Scenes as source code:
▼
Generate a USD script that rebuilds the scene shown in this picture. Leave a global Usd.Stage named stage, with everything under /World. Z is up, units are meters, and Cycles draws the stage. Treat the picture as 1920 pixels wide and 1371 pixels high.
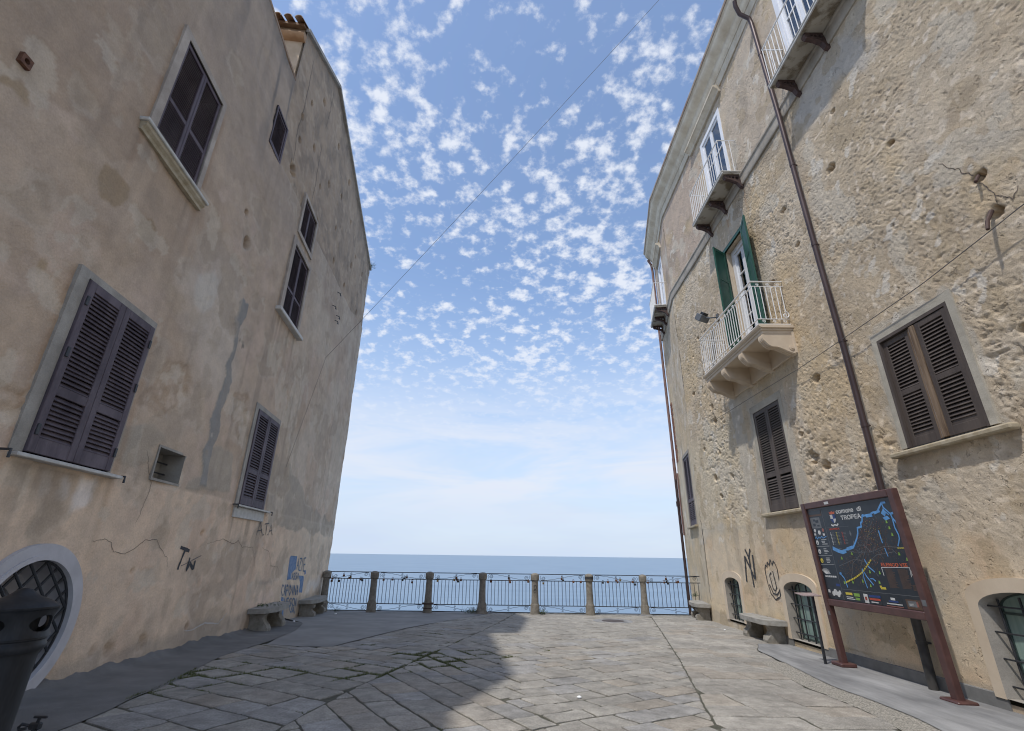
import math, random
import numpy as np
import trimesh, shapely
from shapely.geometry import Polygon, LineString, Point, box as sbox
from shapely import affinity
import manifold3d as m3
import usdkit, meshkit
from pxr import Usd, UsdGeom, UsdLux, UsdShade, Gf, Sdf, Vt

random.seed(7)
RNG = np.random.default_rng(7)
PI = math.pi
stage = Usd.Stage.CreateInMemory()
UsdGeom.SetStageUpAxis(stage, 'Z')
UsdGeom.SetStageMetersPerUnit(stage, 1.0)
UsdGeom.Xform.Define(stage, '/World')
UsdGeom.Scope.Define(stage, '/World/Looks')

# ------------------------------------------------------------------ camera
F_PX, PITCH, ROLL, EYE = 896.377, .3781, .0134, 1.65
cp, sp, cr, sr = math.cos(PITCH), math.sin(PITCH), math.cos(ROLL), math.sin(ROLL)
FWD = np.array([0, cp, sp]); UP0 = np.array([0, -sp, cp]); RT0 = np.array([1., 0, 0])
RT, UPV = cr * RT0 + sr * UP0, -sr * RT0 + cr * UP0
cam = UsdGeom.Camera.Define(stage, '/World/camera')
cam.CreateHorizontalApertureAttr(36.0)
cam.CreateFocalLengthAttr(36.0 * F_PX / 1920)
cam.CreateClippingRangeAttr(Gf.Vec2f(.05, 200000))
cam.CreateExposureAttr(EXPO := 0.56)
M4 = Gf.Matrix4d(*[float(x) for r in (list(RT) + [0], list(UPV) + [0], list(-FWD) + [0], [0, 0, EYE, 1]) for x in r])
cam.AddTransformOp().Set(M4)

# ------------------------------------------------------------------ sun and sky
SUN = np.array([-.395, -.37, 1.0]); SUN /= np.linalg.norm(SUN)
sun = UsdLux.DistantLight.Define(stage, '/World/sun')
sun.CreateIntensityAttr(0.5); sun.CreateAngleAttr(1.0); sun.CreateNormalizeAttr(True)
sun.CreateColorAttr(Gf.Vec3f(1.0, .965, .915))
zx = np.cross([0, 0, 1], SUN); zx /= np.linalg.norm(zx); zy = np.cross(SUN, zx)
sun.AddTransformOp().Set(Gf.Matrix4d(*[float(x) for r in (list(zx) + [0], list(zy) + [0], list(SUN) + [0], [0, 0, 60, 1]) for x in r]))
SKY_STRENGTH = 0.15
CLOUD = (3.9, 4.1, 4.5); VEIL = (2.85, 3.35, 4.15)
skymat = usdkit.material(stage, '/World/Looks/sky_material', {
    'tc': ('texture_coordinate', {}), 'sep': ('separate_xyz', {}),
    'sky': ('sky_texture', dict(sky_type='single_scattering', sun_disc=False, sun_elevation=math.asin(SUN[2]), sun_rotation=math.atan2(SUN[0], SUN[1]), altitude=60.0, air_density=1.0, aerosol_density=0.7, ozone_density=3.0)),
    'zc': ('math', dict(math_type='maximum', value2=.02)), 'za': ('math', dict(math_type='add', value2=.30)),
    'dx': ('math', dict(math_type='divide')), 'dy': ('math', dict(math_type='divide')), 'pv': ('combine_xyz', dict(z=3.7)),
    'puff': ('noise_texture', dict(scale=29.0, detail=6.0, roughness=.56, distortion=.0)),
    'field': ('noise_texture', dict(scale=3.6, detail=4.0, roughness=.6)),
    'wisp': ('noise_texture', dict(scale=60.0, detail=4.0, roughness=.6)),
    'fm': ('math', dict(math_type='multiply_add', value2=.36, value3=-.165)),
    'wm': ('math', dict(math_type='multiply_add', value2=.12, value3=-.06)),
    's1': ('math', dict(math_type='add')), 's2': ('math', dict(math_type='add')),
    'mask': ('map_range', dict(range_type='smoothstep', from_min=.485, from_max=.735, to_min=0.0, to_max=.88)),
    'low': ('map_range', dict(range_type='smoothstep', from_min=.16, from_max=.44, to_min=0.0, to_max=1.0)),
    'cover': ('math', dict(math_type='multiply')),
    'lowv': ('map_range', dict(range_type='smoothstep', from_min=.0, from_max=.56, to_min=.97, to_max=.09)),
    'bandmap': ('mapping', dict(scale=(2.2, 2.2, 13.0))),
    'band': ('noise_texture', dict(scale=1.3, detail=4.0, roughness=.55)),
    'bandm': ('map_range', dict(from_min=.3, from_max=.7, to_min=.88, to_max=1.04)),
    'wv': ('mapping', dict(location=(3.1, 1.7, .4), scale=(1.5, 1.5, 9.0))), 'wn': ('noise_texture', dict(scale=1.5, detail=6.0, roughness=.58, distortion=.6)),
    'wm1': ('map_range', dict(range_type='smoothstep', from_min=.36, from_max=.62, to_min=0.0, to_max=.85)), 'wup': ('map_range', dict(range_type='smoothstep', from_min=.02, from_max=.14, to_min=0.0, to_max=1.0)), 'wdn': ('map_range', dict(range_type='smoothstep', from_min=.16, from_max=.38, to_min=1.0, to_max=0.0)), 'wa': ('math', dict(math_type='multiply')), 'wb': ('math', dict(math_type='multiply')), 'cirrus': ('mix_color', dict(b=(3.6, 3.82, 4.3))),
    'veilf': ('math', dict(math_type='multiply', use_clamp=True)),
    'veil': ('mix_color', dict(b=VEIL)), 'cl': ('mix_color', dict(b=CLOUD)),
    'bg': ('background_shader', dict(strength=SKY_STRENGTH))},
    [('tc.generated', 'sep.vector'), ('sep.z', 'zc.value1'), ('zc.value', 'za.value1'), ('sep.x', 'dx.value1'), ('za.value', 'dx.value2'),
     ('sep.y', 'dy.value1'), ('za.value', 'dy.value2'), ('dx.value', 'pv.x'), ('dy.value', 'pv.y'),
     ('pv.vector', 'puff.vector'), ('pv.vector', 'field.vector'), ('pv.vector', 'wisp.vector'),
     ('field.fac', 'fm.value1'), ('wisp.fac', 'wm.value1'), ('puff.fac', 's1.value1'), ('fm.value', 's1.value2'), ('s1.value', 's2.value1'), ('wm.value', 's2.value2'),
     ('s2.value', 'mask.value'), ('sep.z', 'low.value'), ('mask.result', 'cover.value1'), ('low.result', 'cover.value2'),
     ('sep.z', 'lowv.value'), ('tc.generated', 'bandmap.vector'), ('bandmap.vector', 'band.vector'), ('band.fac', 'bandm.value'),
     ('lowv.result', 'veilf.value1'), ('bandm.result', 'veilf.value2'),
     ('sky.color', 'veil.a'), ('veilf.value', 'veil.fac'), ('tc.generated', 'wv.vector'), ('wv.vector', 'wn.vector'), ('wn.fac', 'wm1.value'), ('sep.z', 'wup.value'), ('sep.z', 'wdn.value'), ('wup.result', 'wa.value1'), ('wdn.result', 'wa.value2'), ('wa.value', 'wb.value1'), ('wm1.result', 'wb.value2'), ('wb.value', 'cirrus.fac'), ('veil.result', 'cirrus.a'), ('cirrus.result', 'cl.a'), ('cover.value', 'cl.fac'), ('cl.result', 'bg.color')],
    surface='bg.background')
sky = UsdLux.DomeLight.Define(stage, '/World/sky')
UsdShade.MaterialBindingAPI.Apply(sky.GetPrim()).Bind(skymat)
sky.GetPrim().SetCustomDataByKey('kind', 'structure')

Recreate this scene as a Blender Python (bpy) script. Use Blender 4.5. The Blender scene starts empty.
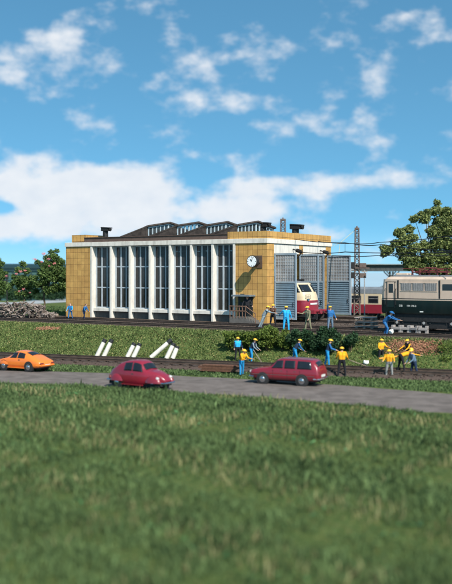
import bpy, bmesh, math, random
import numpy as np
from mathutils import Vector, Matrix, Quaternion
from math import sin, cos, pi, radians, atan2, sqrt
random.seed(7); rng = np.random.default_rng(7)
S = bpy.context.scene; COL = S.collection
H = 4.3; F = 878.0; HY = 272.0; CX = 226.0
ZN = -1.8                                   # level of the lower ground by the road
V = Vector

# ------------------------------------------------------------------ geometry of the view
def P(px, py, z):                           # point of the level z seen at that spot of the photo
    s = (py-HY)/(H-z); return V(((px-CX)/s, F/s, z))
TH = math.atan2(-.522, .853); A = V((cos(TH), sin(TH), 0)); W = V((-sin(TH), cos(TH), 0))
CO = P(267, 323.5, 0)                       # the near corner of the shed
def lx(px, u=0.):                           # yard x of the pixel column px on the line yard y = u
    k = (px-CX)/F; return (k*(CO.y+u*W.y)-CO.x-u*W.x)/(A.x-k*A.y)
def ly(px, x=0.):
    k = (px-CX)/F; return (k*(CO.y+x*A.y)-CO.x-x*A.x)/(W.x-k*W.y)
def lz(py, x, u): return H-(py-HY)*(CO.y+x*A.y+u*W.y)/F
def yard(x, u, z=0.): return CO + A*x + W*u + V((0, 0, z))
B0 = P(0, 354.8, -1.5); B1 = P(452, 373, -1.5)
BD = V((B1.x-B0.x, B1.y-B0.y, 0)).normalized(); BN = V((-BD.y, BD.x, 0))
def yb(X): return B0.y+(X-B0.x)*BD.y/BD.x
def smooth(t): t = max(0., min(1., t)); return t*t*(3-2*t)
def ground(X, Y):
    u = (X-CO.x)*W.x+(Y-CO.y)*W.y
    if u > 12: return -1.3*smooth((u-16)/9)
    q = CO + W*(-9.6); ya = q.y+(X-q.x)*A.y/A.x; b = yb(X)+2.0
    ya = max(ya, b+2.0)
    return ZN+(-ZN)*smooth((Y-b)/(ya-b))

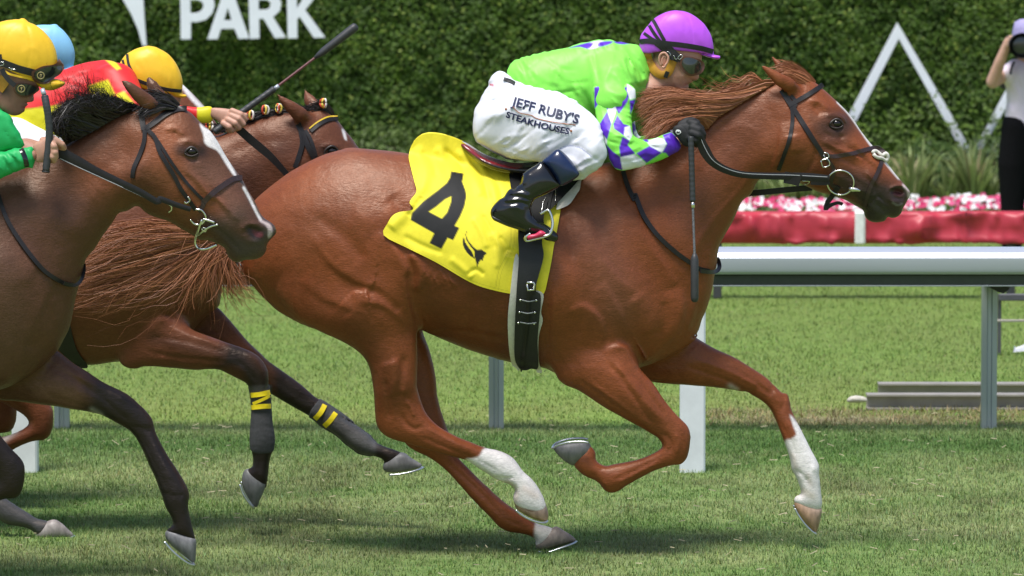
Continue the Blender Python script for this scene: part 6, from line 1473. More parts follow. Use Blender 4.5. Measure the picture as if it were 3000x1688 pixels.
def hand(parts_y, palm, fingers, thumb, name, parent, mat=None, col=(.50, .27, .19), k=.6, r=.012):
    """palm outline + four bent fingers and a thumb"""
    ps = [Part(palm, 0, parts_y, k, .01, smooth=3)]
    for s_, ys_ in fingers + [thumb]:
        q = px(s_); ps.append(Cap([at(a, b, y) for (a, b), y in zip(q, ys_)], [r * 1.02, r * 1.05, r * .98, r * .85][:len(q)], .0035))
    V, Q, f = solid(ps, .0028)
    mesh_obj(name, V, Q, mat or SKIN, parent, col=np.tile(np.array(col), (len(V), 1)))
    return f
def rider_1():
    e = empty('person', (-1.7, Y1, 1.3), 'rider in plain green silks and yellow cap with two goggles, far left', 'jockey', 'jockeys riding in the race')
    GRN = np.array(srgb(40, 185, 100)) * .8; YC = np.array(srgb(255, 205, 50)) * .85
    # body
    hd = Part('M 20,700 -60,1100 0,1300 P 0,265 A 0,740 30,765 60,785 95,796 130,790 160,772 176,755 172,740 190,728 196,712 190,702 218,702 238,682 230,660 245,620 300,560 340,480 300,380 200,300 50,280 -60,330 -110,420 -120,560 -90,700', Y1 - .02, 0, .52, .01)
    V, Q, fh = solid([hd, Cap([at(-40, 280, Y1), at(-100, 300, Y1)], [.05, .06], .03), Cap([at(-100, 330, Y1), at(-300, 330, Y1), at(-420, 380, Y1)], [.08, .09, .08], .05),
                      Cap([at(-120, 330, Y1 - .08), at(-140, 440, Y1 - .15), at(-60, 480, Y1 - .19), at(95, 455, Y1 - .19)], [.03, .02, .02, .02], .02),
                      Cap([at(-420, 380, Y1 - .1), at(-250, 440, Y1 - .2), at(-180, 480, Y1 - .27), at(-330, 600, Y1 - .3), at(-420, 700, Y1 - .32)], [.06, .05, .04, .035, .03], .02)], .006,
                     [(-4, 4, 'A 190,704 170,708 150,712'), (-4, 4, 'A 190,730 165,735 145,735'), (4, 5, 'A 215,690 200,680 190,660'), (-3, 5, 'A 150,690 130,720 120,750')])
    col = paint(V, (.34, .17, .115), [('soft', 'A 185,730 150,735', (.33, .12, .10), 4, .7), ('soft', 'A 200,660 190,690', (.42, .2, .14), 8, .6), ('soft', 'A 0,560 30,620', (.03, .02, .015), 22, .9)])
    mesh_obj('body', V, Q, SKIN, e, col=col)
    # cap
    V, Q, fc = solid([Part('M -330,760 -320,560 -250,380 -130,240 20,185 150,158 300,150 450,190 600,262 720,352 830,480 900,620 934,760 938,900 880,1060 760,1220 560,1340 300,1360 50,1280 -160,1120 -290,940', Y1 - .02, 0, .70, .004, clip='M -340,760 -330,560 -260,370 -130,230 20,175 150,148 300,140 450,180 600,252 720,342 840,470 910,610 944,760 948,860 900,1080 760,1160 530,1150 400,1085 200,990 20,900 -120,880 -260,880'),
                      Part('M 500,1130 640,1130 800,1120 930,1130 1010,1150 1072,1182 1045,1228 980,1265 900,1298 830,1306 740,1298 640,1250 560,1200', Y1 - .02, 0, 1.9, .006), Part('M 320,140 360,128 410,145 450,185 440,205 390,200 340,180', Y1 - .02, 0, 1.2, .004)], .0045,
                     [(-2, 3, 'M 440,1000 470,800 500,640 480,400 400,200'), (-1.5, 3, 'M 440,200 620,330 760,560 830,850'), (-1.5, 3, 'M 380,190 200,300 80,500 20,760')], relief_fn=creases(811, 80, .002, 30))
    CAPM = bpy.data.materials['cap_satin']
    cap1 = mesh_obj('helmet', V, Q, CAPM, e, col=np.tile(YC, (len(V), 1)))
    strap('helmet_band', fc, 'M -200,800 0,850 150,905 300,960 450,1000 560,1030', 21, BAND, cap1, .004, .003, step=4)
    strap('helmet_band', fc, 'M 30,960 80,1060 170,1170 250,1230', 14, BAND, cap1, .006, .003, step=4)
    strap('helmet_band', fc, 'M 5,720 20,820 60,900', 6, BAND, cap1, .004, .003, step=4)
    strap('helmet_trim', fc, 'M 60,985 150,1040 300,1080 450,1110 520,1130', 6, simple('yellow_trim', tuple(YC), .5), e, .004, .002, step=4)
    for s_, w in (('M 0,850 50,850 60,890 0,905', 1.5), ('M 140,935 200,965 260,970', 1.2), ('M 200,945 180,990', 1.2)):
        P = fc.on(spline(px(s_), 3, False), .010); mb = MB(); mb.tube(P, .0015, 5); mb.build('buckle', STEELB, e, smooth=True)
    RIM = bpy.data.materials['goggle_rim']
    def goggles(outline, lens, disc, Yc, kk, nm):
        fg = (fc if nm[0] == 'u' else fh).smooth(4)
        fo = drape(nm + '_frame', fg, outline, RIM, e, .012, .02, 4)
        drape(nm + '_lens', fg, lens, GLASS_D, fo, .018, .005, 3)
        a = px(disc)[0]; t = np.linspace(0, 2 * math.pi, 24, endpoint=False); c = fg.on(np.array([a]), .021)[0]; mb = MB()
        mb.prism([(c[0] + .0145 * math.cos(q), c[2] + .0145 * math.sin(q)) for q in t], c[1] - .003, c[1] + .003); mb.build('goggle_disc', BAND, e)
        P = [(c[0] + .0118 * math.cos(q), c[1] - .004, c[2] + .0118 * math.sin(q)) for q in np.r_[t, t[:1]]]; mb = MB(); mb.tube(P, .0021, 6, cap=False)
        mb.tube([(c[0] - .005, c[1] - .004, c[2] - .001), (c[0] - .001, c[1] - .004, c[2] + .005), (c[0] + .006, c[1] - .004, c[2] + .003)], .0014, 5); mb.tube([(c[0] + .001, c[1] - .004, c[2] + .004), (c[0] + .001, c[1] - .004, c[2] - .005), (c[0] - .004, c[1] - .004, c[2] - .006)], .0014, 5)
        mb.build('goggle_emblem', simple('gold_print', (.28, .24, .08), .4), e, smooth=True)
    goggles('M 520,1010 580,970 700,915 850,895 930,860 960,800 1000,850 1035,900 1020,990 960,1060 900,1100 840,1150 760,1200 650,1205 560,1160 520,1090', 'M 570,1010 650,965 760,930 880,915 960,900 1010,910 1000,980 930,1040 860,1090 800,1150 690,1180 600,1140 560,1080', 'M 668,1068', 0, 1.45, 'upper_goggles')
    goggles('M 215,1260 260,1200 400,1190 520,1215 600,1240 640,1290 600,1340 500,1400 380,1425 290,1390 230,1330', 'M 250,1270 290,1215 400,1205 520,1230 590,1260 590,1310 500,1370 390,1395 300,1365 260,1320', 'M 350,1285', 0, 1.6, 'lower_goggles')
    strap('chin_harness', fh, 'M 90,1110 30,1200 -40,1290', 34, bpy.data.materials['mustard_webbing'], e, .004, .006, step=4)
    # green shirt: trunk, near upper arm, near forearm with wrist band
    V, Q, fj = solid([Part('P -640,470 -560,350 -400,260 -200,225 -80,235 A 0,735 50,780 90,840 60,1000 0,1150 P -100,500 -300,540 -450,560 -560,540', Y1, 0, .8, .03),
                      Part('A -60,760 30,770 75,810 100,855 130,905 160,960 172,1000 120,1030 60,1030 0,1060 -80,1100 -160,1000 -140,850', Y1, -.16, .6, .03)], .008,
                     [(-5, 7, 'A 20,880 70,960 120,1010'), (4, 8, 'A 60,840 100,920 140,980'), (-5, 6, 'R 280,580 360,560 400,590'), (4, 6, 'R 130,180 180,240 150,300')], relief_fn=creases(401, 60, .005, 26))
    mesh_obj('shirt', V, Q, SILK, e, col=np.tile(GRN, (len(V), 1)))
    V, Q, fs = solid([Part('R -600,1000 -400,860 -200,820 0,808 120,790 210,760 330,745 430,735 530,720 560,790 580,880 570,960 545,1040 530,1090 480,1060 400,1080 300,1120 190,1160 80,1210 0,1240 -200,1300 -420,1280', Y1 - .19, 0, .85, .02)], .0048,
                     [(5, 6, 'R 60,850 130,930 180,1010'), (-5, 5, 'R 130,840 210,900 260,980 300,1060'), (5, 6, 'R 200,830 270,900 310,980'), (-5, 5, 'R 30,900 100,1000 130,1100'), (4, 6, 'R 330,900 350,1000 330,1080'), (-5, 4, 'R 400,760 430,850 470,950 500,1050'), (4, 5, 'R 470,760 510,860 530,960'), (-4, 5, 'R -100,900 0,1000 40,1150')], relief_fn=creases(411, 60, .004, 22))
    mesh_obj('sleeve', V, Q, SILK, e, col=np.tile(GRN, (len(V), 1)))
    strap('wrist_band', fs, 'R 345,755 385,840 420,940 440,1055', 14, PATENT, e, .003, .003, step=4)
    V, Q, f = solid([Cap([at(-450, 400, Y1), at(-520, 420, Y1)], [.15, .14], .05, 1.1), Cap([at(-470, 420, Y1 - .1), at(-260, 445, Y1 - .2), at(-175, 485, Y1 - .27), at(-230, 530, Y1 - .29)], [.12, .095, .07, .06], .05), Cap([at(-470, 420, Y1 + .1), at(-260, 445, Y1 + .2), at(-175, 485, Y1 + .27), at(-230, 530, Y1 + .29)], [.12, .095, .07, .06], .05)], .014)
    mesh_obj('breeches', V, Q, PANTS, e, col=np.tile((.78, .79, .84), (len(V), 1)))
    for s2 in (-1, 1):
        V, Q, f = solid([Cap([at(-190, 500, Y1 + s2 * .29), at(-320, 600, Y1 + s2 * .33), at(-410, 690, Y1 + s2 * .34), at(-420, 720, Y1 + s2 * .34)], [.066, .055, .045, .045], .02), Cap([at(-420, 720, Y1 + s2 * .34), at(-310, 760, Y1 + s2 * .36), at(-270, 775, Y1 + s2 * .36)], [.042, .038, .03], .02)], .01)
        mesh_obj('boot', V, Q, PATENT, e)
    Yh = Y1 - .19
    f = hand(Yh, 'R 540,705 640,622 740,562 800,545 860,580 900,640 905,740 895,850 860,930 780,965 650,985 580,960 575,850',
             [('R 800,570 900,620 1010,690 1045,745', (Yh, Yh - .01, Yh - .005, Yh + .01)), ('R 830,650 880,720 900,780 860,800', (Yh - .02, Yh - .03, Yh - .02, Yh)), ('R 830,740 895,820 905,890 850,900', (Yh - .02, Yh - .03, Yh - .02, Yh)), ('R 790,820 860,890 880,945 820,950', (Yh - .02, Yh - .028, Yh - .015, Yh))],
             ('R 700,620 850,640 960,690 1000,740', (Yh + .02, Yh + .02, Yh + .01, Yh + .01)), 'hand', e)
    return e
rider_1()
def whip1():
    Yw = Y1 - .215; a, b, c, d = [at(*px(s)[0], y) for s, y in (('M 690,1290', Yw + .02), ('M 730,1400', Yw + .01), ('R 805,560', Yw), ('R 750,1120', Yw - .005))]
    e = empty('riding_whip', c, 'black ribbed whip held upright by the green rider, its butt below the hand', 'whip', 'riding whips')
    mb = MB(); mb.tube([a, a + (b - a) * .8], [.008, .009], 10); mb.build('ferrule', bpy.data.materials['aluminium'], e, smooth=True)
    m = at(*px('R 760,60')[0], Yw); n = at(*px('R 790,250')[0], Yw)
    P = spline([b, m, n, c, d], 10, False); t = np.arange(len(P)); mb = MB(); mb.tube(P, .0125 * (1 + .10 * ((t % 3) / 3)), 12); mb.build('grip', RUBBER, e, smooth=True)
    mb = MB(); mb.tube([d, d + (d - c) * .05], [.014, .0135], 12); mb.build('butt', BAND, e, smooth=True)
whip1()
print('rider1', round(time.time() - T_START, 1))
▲
• [Work to complete]
Leave the pictures out and please restate exactly the lines running from the start of the material through the one with "cam.AddTransformOp().Set(M4)".

• [Exercise answer]
Generate a USD script that rebuilds the scene shown in this picture. Leave a global Usd.Stage named stage, with everything under /World. Z is up, units are meters, and Cycles draws the stage. Treat the picture as 1920 pixels wide and 1371 pixels high.
import math, random
import numpy as np
import trimesh, shapely
from shapely.geometry import Polygon, LineString, Point, box as sbox
from shapely import affinity
import manifold3d as m3
import usdkit, meshkit
from pxr import Usd, UsdGeom, UsdLux, UsdShade, Gf, Sdf, Vt

random.seed(7)
RNG = np.random.default_rng(7)
PI = math.pi
stage = Usd.Stage.CreateInMemory()
UsdGeom.SetStageUpAxis(stage, 'Z')
UsdGeom.SetStageMetersPerUnit(stage, 1.0)
UsdGeom.Xform.Define(stage, '/World')
UsdGeom.Scope.Define(stage, '/World/Looks')

# ------------------------------------------------------------------ camera
F_PX, PITCH, ROLL, EYE = 896.377, .3781, .0134, 1.65
cp, sp, cr, sr = math.cos(PITCH), math.sin(PITCH), math.cos(ROLL), math.sin(ROLL)
FWD = np.array([0, cp, sp]); UP0 = np.array([0, -sp, cp]); RT0 = np.array([1., 0, 0])
RT, UPV = cr * RT0 + sr * UP0, -sr * RT0 + cr * UP0
cam = UsdGeom.Camera.Define(stage, '/World/camera')
cam.CreateHorizontalApertureAttr(36.0)
cam.CreateFocalLengthAttr(36.0 * F_PX / 1920)
cam.CreateClippingRangeAttr(Gf.Vec2f(.05, 200000))
cam.CreateExposureAttr(EXPO := 0.56)
M4 = Gf.Matrix4d(*[float(x) for r in (list(RT) + [0], list(UPV) + [0], list(-FWD) + [0], [0, 0, EYE, 1]) for x in r])
cam.AddTransformOp().Set(M4)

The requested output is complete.